De los que fueron jueces de Betanzos, mi pueblo, dos sobresalen en el recuerdo, aunque por razones diversas. Ocupa la memoria de mi infancia Ramón Carballal Pernas, y la de mi juventud, César Álvarez Vázquez. Por la razón que el lector verá, quiero ahora evocar al segundo. Era hombre de carácter abierto, extrovertido y hablador, rompía el estereotipo de juez adusto, serio y distante; amigo de contar sucedidos y anécdotas, era amable, accesible a todos, virtudes todas estas que le hicieron muy querido en el pueblo.

Si el vocablo vocación es, en su sentido etimológico, llamada, debo concluir que, en mi caso, él la encarna gráfica y literalmente. Cuando supo que yo estudiaba Derecho, me instó varias veces a que fuese a verle al juzgado. Yo daba largas a la cita, pero cuando advertí que su insistencia hacía que mi resistencia pareciese descortesía, me decidí a acudir, sin saber a ciencia cierta la razón de la cita. Entré en aquel despacho pequeño y austero; me invitó a sentarme y, ya frente a él, me espetó inesperadamente: "A ver, dime, qué diferencia hay entre obligaciones divisibles e indivisibles." Confundido y sorprendido, algo debí farfullar. En cualquier caso, sirvió de pretexto para que él hiciese sus comentarios acerca de aquellas dos figuras jurídicas. Yo no podía imaginar entonces que aquel era el comienzo de una singular relación discipular. Si lo normal es que sea el alumno quien busque y acuda al profesor, en este caso ocurrió justamente al revés, fue el profesor quien, deseoso de enseñar, buscó al alumno, y en tal concepto y categoría me instituyó, de modo que con regularidad empecé a acudir a su despacho con una lección aprendida. Sus explicaciones y comentarios útiles y amenos, fueron un importante auxilio en mis encuentros y desencuentros de estudiante con el mundo del Derecho. Él me abrió ventanas y pude conectar lo que la letra escrita decía con la realidad. Enseñanzas, anécdotas, reflexiones, todo iba en su discurso que yo escuchaba silencioso, consciente de mi papel de "amado Teótimo".
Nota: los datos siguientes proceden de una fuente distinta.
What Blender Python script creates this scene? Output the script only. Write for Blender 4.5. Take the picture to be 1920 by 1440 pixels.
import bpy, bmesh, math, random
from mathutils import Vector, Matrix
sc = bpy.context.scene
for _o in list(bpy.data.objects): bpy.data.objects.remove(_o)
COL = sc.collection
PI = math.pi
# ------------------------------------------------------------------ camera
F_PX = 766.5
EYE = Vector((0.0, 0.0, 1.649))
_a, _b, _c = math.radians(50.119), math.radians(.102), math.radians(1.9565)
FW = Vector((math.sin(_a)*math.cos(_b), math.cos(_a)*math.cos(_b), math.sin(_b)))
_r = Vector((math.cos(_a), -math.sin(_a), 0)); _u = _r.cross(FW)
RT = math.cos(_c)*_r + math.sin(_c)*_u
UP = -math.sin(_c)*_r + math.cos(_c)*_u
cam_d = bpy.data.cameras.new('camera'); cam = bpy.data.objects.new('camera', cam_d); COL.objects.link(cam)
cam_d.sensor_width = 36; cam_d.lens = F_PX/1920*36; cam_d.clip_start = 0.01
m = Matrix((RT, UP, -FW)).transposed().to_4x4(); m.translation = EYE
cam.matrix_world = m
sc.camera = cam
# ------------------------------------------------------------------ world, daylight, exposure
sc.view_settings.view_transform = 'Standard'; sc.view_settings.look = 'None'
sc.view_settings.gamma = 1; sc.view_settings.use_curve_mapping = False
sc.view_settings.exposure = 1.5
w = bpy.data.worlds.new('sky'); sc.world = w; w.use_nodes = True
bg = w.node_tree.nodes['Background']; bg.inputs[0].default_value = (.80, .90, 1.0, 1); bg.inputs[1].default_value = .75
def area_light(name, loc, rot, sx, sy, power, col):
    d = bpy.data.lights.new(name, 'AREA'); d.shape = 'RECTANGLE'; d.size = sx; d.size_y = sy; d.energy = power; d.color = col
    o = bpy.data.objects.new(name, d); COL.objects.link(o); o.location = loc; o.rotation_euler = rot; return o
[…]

Fue, en definitiva, el primer juez que conocí de cerca, y su trato frecuente, su entusiasmo por el Derecho y su devoción por la Justicia, influyeron, sin duda alguna, en mi decisión de hacerme juez; en realidad, creo que no hubo tal decisión entendida como instante o acto reflexivo y concreto de voluntad; cuando llegó el momento de emprender un camino, la idea ya estaba ahí, imperceptiblemente fraguada. Con él empecé la preparación de las oposiciones, hasta que unas fuertes corrientes marinas que atraparon mi corazón, me trajeron desde la pequeña ría de Betanzos hasta esta esplendorosa ría viguesa, donde proseguí y terminé mi preparación con Julián Sansegundo.

César Álvarez ha fallecido recientemente. La noticia ha removido en el fondo de mi memoria recuerdos adormecidos que de pronto han vuelto con vívida nitidez. La muerte es como un golpe fuerte, seco, que abre en la memoria una oquedad en la que de pronto resuenan ecos del pasado.

Pero nadie muere del todo mientras haya alguien que evoque su recuerdo. Sobrevivimos en el testimonio y en la memoria de los otros, y al final, cuantos más sean esos otros, más sobreviviremos, habitantes de la memoria ajena; y si es así, no estamos, al final, en el mundo de los muertos, sino en el de los vivos, revividos en la remembranza de los que pronuncian nuestro nombre. Por eso decimos de los grandes hombres que son inmortales, porque perduran en la rememoración sucesiva de generaciones. Solo moriremos plenamente cuando ya nadie, ni los descendientes de nuestros descendientes, nos llame por nuestro nombre. Ese día en el que nadie pueda dar testimonio de que alguna vez fuimos, pasaremos al osario anónimo y ceniciento del olvido definitivo; moriremos entonces del todo y para todos; será el momento de nuestro final cierto y verdadero, invisibles ya para siempre en la indescifrable infinitud del tiempo? ¡como si nunca hubiéramos existido!

Descanse César Álvarez en la paz de un rincón predilecto de mi memoria, al abrigo de todo olvido, donde guardo su imagen y el recuerdo de la dedicación generosa de su tiempo a aquel muchacho que era yo, en el que sembró el deseo de ser juez.

Un día me dijo que de todo lo bueno que de él hubiese recibido me hacía deudor para con otros, frente a los que me hizo asumir el compromiso moral de su traspaso. Su marcha ha reavivado la vigencia y vínculo de tan grave compromiso, no fácil de cumplir con la altura y bondad con que él lo supo hacer conmigo.